Now, my sister and her class, riding on a school bus, pull into the lot after a long day competing in their choir. A tired, recessed teacher smiles at his students while they stroll from bus to starry sky, to their parents who’ve sat, waiting, in cars with the stereo on.
Driving to the parking lot had led me around corners where I’d been when I was there. I sat in the backseat with a date on a rainy day, drove to the house of someone who no longer calls me friend, and drove too fast once, nearly losing the wheel.
Tonight, a headlight of mine is busted, so I drove slow enough to feel the pavement, on back-roads I know well.
Earlier today, there’d been a room with a stage, an audience and voices. I was in clean clothes that’d felt slacked after a long drive. My sister’s class came up the sidesteps, filed into rows. They were statues, but when their teacher hummed a note and raised his hands, they sang.
Out in the hall after they’d finished, there were eyes rubbed from crying and lips held from pouting. They knew that performance wasn’t their best and were hollow from it. Absent spirits left hearts so exposed that all they could do was sit and watch the other choirs on TV, waiting until awards were over so they could get on the bus and get home. Some needed hugs, constructive criticism, or peanut butter cookies.
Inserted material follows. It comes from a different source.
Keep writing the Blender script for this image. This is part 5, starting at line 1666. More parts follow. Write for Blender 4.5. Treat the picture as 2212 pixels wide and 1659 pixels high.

Eyes wiped, my sister’s class filed back into the concert hall and I knew my job was to follow them in. An announcer stood at the forefront of the stage, holding a microphone. Sitting, voices hushed as she asked us to stand, and holding her hands high, she swished them; together, everyone sang the national anthem and sat like it didn’t happen.
“In fifth place,” the announcer said. Then fourth place, and with each “place” a rejuvenated class birthed the stage with smiles and cheer.
“Third place,” she said, grinning. “Hood River Val—” Cheer exploded and my sister’s entire class stampeded to the stage—laughing, crying, screaming, they’d become themselves again, radiating life.
* * *
In the lot tonight, I get out of my car and stroll to the bus. A teacher is tired and proud; I tell him it’s beautiful he cares so much and go to hug my sister. We get in my car, and I turn the key.
“Good day?” I ask her.
“Good day,” she says.
We pull from the parking lot and wind through the woods, to our home, to rest.